Yep, the smoke's bad enough clear over here on the eastern side of Idaho to cause my wife and me sore throats. I can't imagine how much worse it is over on the west side of the state. I guess it's pretty bad all over the western US. Heck, even our daughter way up in Missoula sent us a picture this morning overlooking the town, and we could hardly recognize the place due to the smoke. I suppose they'll get handles on the fires one of these days. Maybe we'll get some rain - no lightning, just rain.
Good luck on your elk hunt. :)
 
Ross, I too am sorry about your wife's suffering.

You would not believe the amount of smoke around here. Warm Springs, the local Indian reservation, has a world class fire still burning for the last two weeks. Yesterday I drove through there and clocked the width of the burned path on the highway at 15 miles. It darned near took out the casino, heaven forbid. Now it is up into the heavy timber. Odd how it started, a pickup truck had a tire blow on the trailer it was towing and smoldering chucks of the tire did the job on the bone dry roadside weeds.

The rumor going around out here is that even easy to access grass fires like this one are ignored until they expand into thousands of acres of trees.

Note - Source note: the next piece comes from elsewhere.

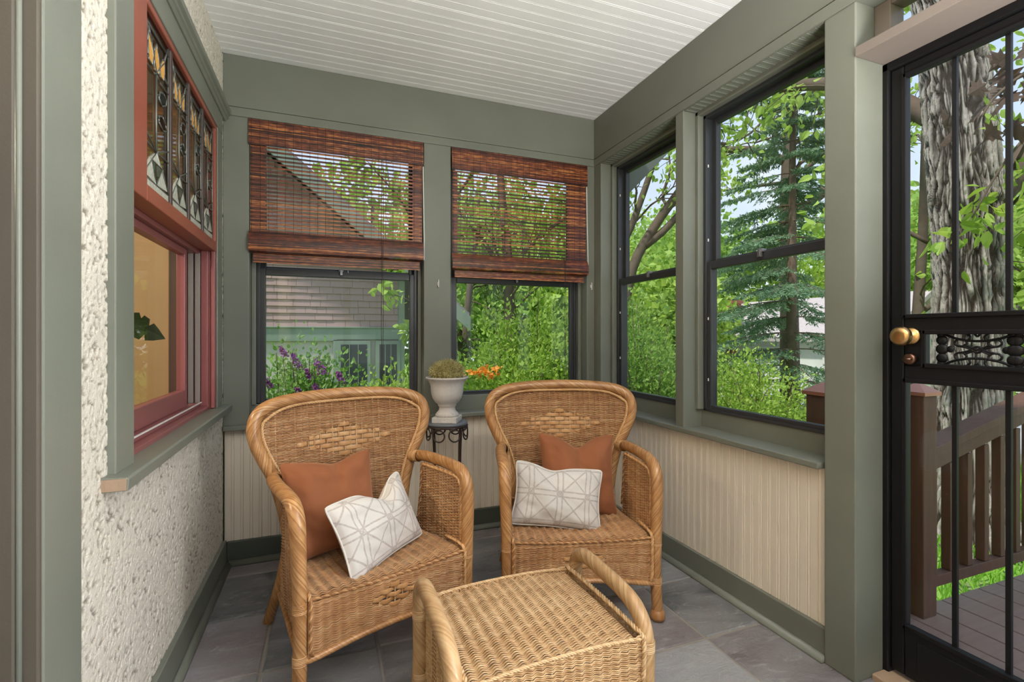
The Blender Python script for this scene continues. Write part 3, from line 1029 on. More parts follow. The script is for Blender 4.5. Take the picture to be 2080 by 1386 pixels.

On the hunting: I always had the best results by climbing up high into a pass well before sunup. I also noticed that, when hunting mule deer, I mostly saw elk and vice versa. I am certain those critter check the internet for local species hunting days. :) Where I live, I have seen legal bucks in season within 40 feet of my freezer. Sadly, my wife has a no deer hunting zone around our 5 acres.